The Saskatchewan RCMP is hosting a Forensic Anthropology and Identification of Human Remains course on the outskirts of Warman this week with investigators from across Canada and the United States attending.
Dr. Ernie Walker, a forensic expert with the RCMP is the instructor for the course.
He says it took about six months to plan the course which features a number of simulated grave sites which the investigators are digging up over the course of the week.
“To procure all of the exhibits, garments, clothes, cell phones, needles, all kinds of ordinates, shell casings, shot gun shells, I mean it’s all there.”
Dr. Walker says they try and hold the course every couple of years with the RCMP hosting the workshop for decades now. This is the first time it’s been held in Warman.
(Pictured on the left is Dr. Walker with ground penetrating radar machines.)
The Warman Fire Department welcomed the RCMP and their participants to their training grounds to conduct the exercises. Fire Chief of the Warman Fire Department, Russ Austin says the RCMP is their policing agency in their city, therefore they built on their partnership of helping one another out.
“Anytime that we’ve ever asked them for, extra training for evidence recovery or traffic scene stuff, they’ve also been gracious and come and helped us.”
Christian Rouleau with the Quebec Provincial Police Service is one of the investigators taking part in the course. He says he’s learned some new skills thanks to the course.
“Mostly, bones…how to (determine) if it’s an animal bone or human bone. It’s going to be real helpful for me.
Ground penetrating radar machines, metal detectors, shovels and brushes and drones are all being used by the participants.

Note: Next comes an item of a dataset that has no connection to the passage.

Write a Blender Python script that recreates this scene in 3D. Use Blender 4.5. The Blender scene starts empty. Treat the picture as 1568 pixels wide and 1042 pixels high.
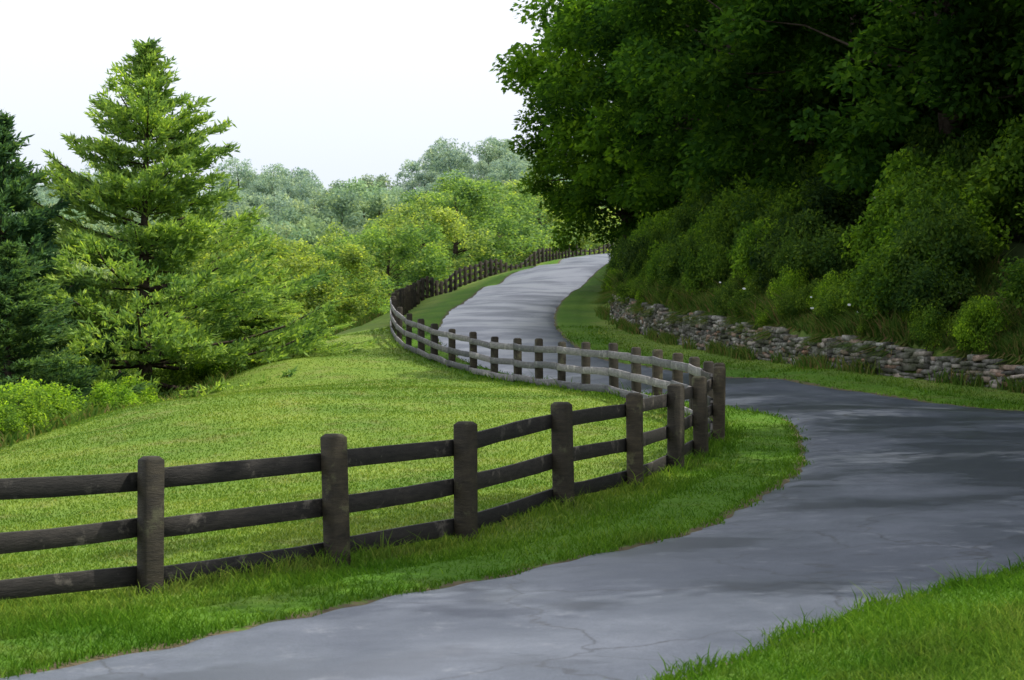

Sgt. Donna Zawislak with the Saskatchewan RCMP says the training allows officers and investigators to then share their experience and expertise with other policing agencies.
“There are police forces out there that are a little more isolated and don’t have the experience in maybe their careers and may only do one search where they have to remove human remains from a grave. So they know they can call up other agencies or other people and say, we need some assistance, these are the circumstances and we can come together to problem solve.”
The course has been held in Dundurn and outside of Saskatoon in past years.
(Pictured above are two reporters sifting through dirt, one of the processes in examining a grave excavation site.)
(Pictured above is Christian Rouleau with the Quebec Provincial Police Service taking part in one of the digging exercises.)